Chaos reigns supreme!

It's one of those times in life where it feels like everything is happening at once!  I have a house full of builders who have started making some alterations to our villa, I'm trying to finish a whole lot of quilt squares for two friendship quilt projects - one with Joy and some other ladies, and one for the quilt quild - which are all due asap!  No homeschooling is getting done with half the house in shambles and under plastic covers and we are trying to make some plans for our summer holidays as well as long term plans to get out of here! 

Then to top it all I had quite a confrontation yesterday at Taekwondo with the parents of one really rude, disrepectful  little boy!  Now I'm generally a very mild mannered person who avoids confrontations at all costs.  But, yesterday this little boy pushed the limit to breaking point.  Our Sensei (teacher), another young woman (black belt) and myself had all given him ample warnings to behave himself and he still persisted.  After being asked for the umpteenth time to quit fooling around and show the appropriate respect in class, he retaliated by saying he didn't have to listen to anyone with "boobs"!  Well Heather and I lost it at that point!  I marched him out of the class as we had threatened to do.  At this point he still thought it was funny!

It wasn't so funny by the time he arrived home and obviously realised that his troubles had only just started!  He burst into tears and he parents horribly over-reacted and barged into the class guns firing (not literally, I'm speaking figuratively!).  They simply could not believe that their little angel could possibly be a brat who has been pushing the limits for months now!  These are the same parents who insisted that the brat (sorry to use such a strong word) be given a yellow belt because everyone else in the class had one - not because he had earned it!  Anyway, after a very heated confrontation, they eventually conceded that they had over-reacted and that there son was in fact in the wrong!  They apologized to me but the whole incident has still left a really bad taste in my mouth!

But I have learned some things from this!  I learn't that even when the sort of thing I really hate, like confrontation happens, I no longer need to run to the kitchen to comfort myself!  I'm working through the feelings that this stirred and the emotional discomfort I experience at having to speak my mind!  I learn't that the harder we try to avoid uncomfortable situations, the more we bring them upon ourselves!  If I had spoken to the parents earlier, perhaps things wouldn't have reached boiling point! 

How I came to be the disciplinarian in the first place is a mystery to me too!  This too is also a role that I'm not comfortable with!  But, with such a huge class and kids from all sorts of different cultural backgrounds and a wide variety of views on acceptable behaviour, our Sensei was overwhelmed without help!  In this country too, being Phillipino, he is very aware that many other cultures regard him as somehow inferior and don't appreciate him enforcing discipline with their children!  This is not a situation that I can or will accept.  I'm having to take a stand on something I believe in.  So while I still feel extreme discomfort with regard to the whole situation, I'm also proud of myself because I didn't fold, I didn't loose control in the situation, I argued logically without getting totally flustered!  I was still shaking hours later, but I realise that this was quite a learning oppotunity for me - I'll just keep telling myself that!

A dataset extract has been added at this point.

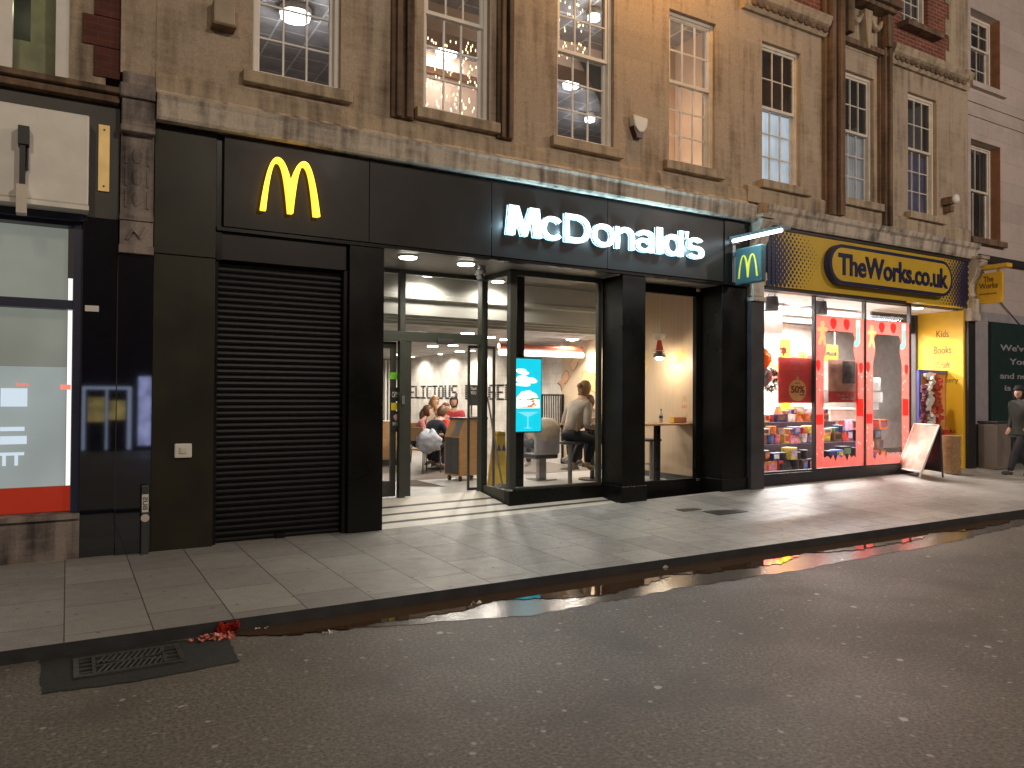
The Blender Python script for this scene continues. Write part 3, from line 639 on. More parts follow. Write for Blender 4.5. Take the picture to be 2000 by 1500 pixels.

I'm now going to help Sensei draft a code of conduct and informational letter to distribute to the parents to empower him to have the authority to enforce discipline in the class - for the benefit of everyone.  Without discipline and respect - we have chaos, and little progress.  Without a code of conduct in our lives, we don't have self-respect or confidence.  These are important things that I want my children to have.  And they will only learn it effectively, if they see me apply it in my life. 

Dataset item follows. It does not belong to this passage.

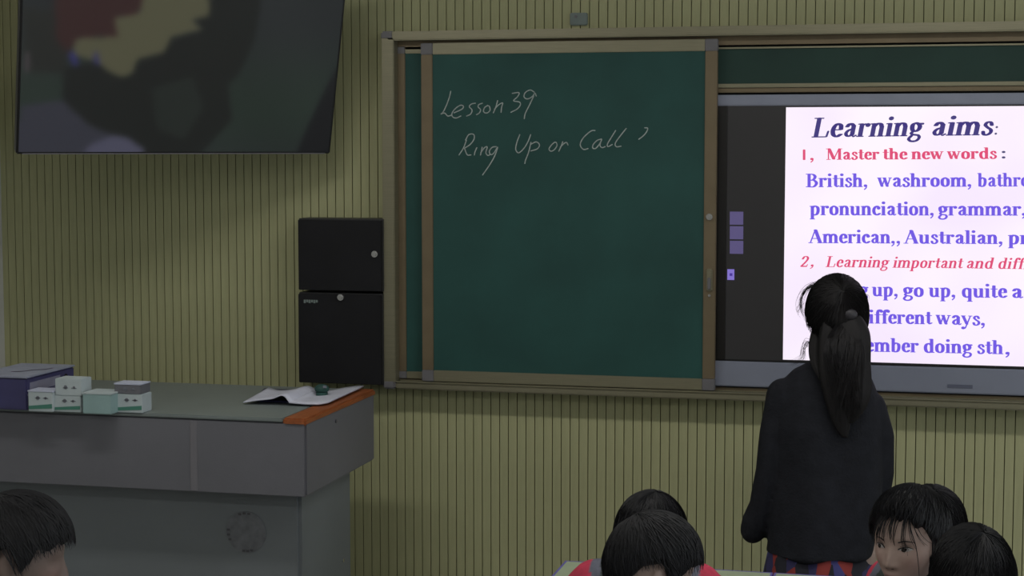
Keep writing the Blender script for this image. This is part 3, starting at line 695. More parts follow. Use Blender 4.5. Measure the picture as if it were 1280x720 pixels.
# ------------------------------------------------------------------ people: head, hair and body tools
def g_(x, s): return np.exp(-(x / s) ** 2)
def sstep(t): t = np.clip(t, 0, 1); return t * t * (3 - 2 * t)
def head_pts(D, sc=1.0, face=True):
    """D: unit directions (N,3), forward +y, up +z. Returns skull surface, metres."""
    x, y, z = D.T
    rx = .073 * np.ones_like(x); ry = np.where(y > 0, .088, .098); rz = np.where(z > 0, .105, .118)
    P = np.stack([x * rx, y * ry, z * rz], 1)
    low = sstep(-P[:, 2] / .11)
    P[:, 0] *= 1 - .42 * low ** 1.4
    P[:, 1] = np.where(y > 0, P[:, 1] * (1 + .04 * low) + .008 * low, P[:, 1] * (1 - .35 * low))
    P[:, 1] = np.where(y > 0, P[:, 1] - .006 * g_(P[:, 0], .05) * sstep((P[:, 2] + .02) / .05) * 0, P[:, 1])
    if face:
        X_, Z_ = P[:, 0], P[:, 2]; fr_ = sstep(y / .35)
        d = np.zeros_like(x)
        d -= .0065 * (g_(np.abs(X_) - .031, .017) * g_(Z_ - .002, .013))
        d += .0035 * g_(np.abs(X_) - .028, .022) * g_(Z_ - .024, .009)
        ridge = np.where(Z_ < .012, sstep((.012 - Z_) / .045), 0) * np.where(Z_ < -.036, sstep((Z_ + .050) / .014), 1)
        d += .0165 * ridge * g_(X_, .0085)
        d += .0075 * g_(Z_ + .036, .008) * g_(np.abs(X_) - .012, .0075)
        d += .004 * g_(np.abs(X_) - .036, .018) * g_(Z_ + .025, .02)
        d += .0065 * g_(X_, .021) * (g_(Z_ + .0605, .0055) + .95 * g_(Z_ + .072, .006)) - .0035 * g_(X_, .022) * g_(Z_ + .0655, .0022)
        d -= .003 * g_(X_, .02) * g_(Z_ + .083, .006)
        d += .006 * g_(X_, .017) * g_(Z_ + .100, .014)
        P[:, 1] += d * fr_
    return P * sc
def sph_dirs(nu=120, nv=84):
    th = np.linspace(0, math.pi, nv + 1)[1:-1]; ph = np.linspace(0, 2 * math.pi, nu, endpoint=False)
    T, Pn = np.meshgrid(th, ph, indexing='ij')
    D = np.stack([np.sin(T) * np.sin(Pn), np.sin(T) * np.cos(Pn), np.cos(T)], -1).reshape(-1, 3)
    D = np.vstack([[0, 0, 1], D, [0, 0, -1]]); n = nu; Fq = []
    for i in range(nv - 2):
        for j in range(n):
            a = 1 + i * n + j; b = 1 + i * n + (j + 1) % n; Fq.append((a, a + n, b + n, b))
    for j in range(n): Fq.append((0, 1 + j, 1 + (j + 1) % n)); Fq.append((len(D) - 1, 1 + (nv - 2) * n + (j + 1) % n, 1 + (nv - 2) * n + j))
    return D, Fq
class Shape:
    def __init__(s): s.V = []; s.F = []; s.n = 0
    def add(s, V, F_):
        s.V.append(np.asarray(V, float)); s.F += [[i + s.n for i in f] for f in F_]; s.n += len(V)
    def ell(s, c, r, Mx=None, nu=24, nv=16):
        D, Fq = sph_dirs(nu, nv); P = D * np.array(r)
        if Mx is not None: P = P @ np.array(Mx).T
        s.add(P + np.array(c), Fq)
    def cone(s, a, ra, b, rb, n=20):
        a, b = np.array(a, float), np.array(b, float); d = b - a; L_ = np.linalg.norm(d)
        if L_ < 1e-6: return
        d /= L_; u = np.cross(d, (0, 0, 1) if abs(d[2]) < .9 else (1, 0, 0)); u /= np.linalg.norm(u); v = np.cross(d, u)
        rows = []; m = 5
        for k in range(m + 1):
            t = math.pi / 2 * k / m; rows.append((a - d * ra * math.cos(t), ra * math.sin(t)))
        for k in range(m + 1):
            t = math.pi / 2 * (1 - k / m); rows.append((b + d * rb * math.cos(t), rb * math.sin(t)))
        rows = rows[1:-1]; V = [a - d * ra]
        for c, r in rows:
            for j in range(n):
                p_ = 2 * math.pi * j / n; V.append(c + r * (math.cos(p_) * u + math.sin(p_) * v))
        V.append(b + d * rb); Fq = []
        for i in range(len(rows) - 1):
            for j in range(n):
                q_ = 1 + i * n + j; w_ = 1 + i * n + (j + 1) % n; Fq.append((q_, w_, w_ + n, q_ + n))
        for j in range(n):
            Fq.append((0, 1 + (j + 1) % n, 1 + j)); e_ = 1 + (len(rows) - 1) * n; Fq.append((len(V) - 1, e_ + j, e_ + (j + 1) % n))
        s.add(V, Fq)
    def loft(s, secs, n=36):
        """secs: (cx, cy, z, rx, ry, yaw) ellipse sections"""
        V = []; Fq = []
        for cx_, cy_, z, rx, ry, yw in secs:
            for j in range(n):
                p_ = 2 * math.pi * j / n; lx, ly = rx * math.cos(p_), ry * math.sin(p_)
                V.append((cx_ + lx * math.cos(yw) - ly * math.sin(yw), cy_ + lx * math.sin(yw) + ly * math.cos(yw), z))
        for i in range(len(secs) - 1):
            for j in range(n):
                q_ = i * n + j; w_ = i * n + (j + 1) % n; Fq.append((q_, w_, w_ + n, q_ + n))
        Fq.append(list(range(n))[::-1]); Fq.append([(len(secs) - 1) * n + j for j in range(n)])
        s.add(V, Fq)
    def remesh(s, name, voxel, smooth=4, origin=(0, 0, 0)):
        V = np.vstack(s.V) - np.array(origin)
        me = mesh_from(name + '_raw', V, s.F); bmq = bmesh.new(); bmq.from_mesh(me); bmesh.ops.recalc_face_normals(bmq, faces=bmq.faces); bmq.to_mesh(me); bmq.free()
        o = bpy.data.objects.new('tmp', me); col.objects.link(o)
        m = o.modifiers.new('r', 'REMESH'); m.mode = 'VOXEL'; m.voxel_size = voxel
        if smooth: sm2 = o.modifiers.new('s', 'SMOOTH'); sm2.factor = .5; sm2.iterations = smooth
        dg = bpy.context.evaluated_depsgraph_get(); ev = o.evaluated_get(dg)
        out = bpy.data.meshes.new_from_object(ev); out.name = name
        bpy.data.objects.remove(o); bpy.data.meshes.remove(me); return out
def colour(me, fn):
    n = len(me.vertices); P = np.empty(n * 3); me.vertices.foreach_get('co', P); P = P.reshape(-1, 3)
    c = np.concatenate([fn(P), np.ones((n, 1))], 1)
    at = me.color_attributes.new('Col', 'FLOAT_COLOR', 'POINT'); at.data.foreach_set('color', c.ravel())
def wavy(D, amp, seed, k=1.0):
    a = np.arctan2(D[:, 0], D[:, 1]); z = D[:, 2]; r = np.random.default_rng(seed); o = np.zeros(len(D))
    for f in (7, 13, 23, 41):
        o += np.sin(a * f + r.uniform(0, 6) + 2.2 * np.sin(z * 3 + r.uniform(0, 6))) / f ** .6
    return amp * o
def hairline(a, style):
    """height of the hairline by azimuth (0 front, pi back)"""
    d = np.degrees(np.abs(a))
    if style == 'boy': xs_, ys_ = [0, 35, 60, 78, 95, 118, 140, 180], [.034, .030, .020, -.022, .026, .010, -.045, -.062]
    elif style == 'boy_low': xs_, ys_ = [0, 35, 60, 78, 95, 118, 140, 180], [.028, .024, .012, -.028, .004, -.010, -.055, -.070]
    elif style == 'girl': xs_, ys_ = [0, 30, 55, 75, 95, 115, 180], [.062, .058, .040, .004, -.030, -.050, -.075]
    else: xs_, ys_ = [0, 35, 60, 80, 100, 180], [.055, .05, .03, -.012, -.035, -.09]
    return np.interp(d, xs_, ys_)
def hair_cap(style, thick=(.014, .024), seed=1, sc=1.0, nu=180, nv=110, amp=.0009, part=None):
    D, Fq = sph_dirs(nu, nv); P = head_pts(D, 1.0, face=False); a = np.arctan2(D[:, 0], D[:, 1])
    hl = hairline(a, style) + .006 * np.sin(a * 11 + seed) * (np.abs(a) < 1.2)
    w_ = sstep((P[:, 2] - hl) / .016)
    th = thick[0] + (thick[1] - thick[0]) * sstep((D[:, 2] + .2) / 1.1) + wavy(D, amp, seed)
    off = -.007 + (th + .007) * w_
    if part is not None:
        off -= .006 * g_(D[:, 0] - part, .03) * (D[:, 1] > -.2) * sstep((D[:, 2] - .3) / .2)
    N = P / np.array([.073 ** 2, .09 ** 2, .108 ** 2]); N /= np.linalg.norm(N, axis=1)[:, None]
    return (P + N * off[:, None]) * sc, Fq
def tubes(paths, r0, r1=.1, n=3):
    V, Fq = [], []
    for P in paths:
        P = np.asarray(P); k = len(P); T = np.gradient(P, axis=0); T /= np.linalg.norm(T, axis=1)[:, None] + 1e-9
        u = np.cross(T, (0.3, .2, .93)); u /= np.linalg.norm(u, axis=1)[:, None] + 1e-9; v = np.cross(T, u)
        i0 = len(V)
        for i in range(k):
            r = r0 * (1 - (1 - r1) * (i / (k - 1)) ** 2)
            for j in range(n):
                p_ = 2 * math.pi * j / n; V.append(P[i] + r * (math.cos(p_) * u[i] + math.sin(p_) * v[i]))
        for i in range(k - 1):
            for j in range(n):
                q_ = i0 + i * n + j; w_ = i0 + i * n + (j + 1) % n; Fq.append((q_, w_, w_ + n, q_ + n))
    return V, Fq
def cap_strands(style, count, thick, seed, sc=1.0, whorl=(.12, -.45), lift=.001):
    r = np.random.default_rng(seed); paths = []
    Wd = np.array([whorl[0], whorl[1], math.sqrt(max(0, 1 - whorl[0] ** 2 - whorl[1] ** 2))])
    u = np.cross(Wd, (1, 0, 0)); u /= np.linalg.norm(u); v = np.cross(Wd, u)
    for _ in range(count):
        az = r.uniform(0, 2 * math.pi); p0 = r.uniform(.02, 1.5); L_ = r.uniform(.35, .8); m = 7
        tw = r.uniform(-.25, .25)
        ps = p0 + L_ * np.linspace(0, 1, m); azs = az + tw * np.linspace(0, 1, m)
        D = np.cos(ps)[:, None] * Wd + np.sin(ps)[:, None] * (np.cos(azs)[:, None] * u + np.sin(azs)[:, None] * v)
        P = head_pts(D, 1.0, face=False); a = np.arctan2(D[:, 0], D[:, 1]); hl = hairline(a, style)
        if (P[:, 2] < hl - .008).any(): 
            k = int(np.argmax(P[:, 2] < hl - .008)); 
            if k < 3: continue
            D, P = D[:k], P[:k]
        N = P / np.array([.073 ** 2, .09 ** 2, .108 ** 2]); N /= np.linalg.norm(N, axis=1)[:, None]
        th = thick[0] + (thick[1] - thick[0]) * sstep((D[:, 2] + .2) / 1.1)
        paths.append((P + N * (th + lift + r.uniform(-.001, .0022))[:, None] if False else P + N * (th + lift + r.uniform(-.001, .0022))[:, None]) * sc)
    return tubes(paths, .0011 * sc, .15)
SKIN = np.array([.40, .29, .25])
def face_colour(P, base):
    """P in head space; returns colours"""
    c = np.tile(base, (len(P), 1))
    X_, Y_, Z_ = P.T; fr_ = (Y_ > .05)
    lip = (g_(X_, .021) * (g_(Z_ + .0655, .0085))) * fr_
    c = c * (1 - lip[:, None] * .6) + np.array([.30, .105, .10]) * lip[:, None] * .6
    ck = g_(np.abs(X_) - .04, .02) * g_(Z_ + .03, .022) * fr_
    c = c * (1 - .2 * ck[:, None]) + np.array([.36, .15, .12]) * .2 * ck[:, None]
    return c
def head_matrix(center, yaw, pitch=0, roll=0):
    """yaw: heading of the face, 0 = +Y, positive = towards -X; pitch down positive"""
    return Matrix.Translation(center) @ Matrix.Rotation(yaw, 4, 'Z') @ Matrix.Rotation(roll, 4, 'Y') @ Matrix.Rotation(-pitch, 4, 'X')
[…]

Anyway, thank-you for bearing with me as I ranted and raved and worked my way through the events of yesterday.

Comments to this post:

Hi

You go girl! I reckon these are the things that you feel you can do when you spend less time wondering what people think about your body. When I am overweight I tend to spend a stupid amount of time thinking about myself and what others think about me. I remember weighing less and worrying about all that less. So I was more inclined to take risks.

Good on you for standing up for Sensei and also for what you believe in. Do you realise that is what you have done for yourself by being healthier? You are worth so much to yourself and your family. It is great to see that everything is going well for you. And I hope things are going well with hubby.